Steven Keen and the Roving Cavaliers of Credit
Posted by The Interest on February 8, 2009
Over at the naked capitalism, Yves cross posted with permission from Steve Keen’s Debtwatch blog a post titled Steve Keen’s DebtWatch No 31 February 2009: “The Roving Cavaliers of Credit” (Now that we’ve got all of this crisscross out of the way…)
Keen’s point in all of this is that credit money is created first before fiat money. Put simply, the bank extends credit, but the fiat end where this money then gets deposited in another bank where credit can again be created doesn’t really work out that way.
What he is getting at is that money is almost always debt. A bank doesn’t wait for its deposits to increase for it to participate in fractional-reserve banking. Rather, it just creates the money, immediately, out of thin-air. Thus, our money supply is really a credit supply with the money part taking place later on in the exchange of goods.

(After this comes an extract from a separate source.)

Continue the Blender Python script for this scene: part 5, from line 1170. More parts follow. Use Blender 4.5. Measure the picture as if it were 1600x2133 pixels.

His argument than is that there will in fact be credit crunches where banks no longer lend, but the idea that helicopter Ben can just add to the reserves of the banks doesn’t mean that this money will end up in the pockets of the people who then will spend it.
As we’ve started to learn hear at “Where’s the Interest?”, the velocity of money has a role in the nominal money supply where $1 can be used in many transactions thus increase the apparent money in the system. What Keen is saying though is that velocity and nominal money supply is a follow-on phenomenon of credit creation and without more credit creation, velocity will surely slow.
Thus, getting back to “Where’s the Interest?”, is there less nominal money available in the system to even produce the interest need to pay on debts? More research is needed.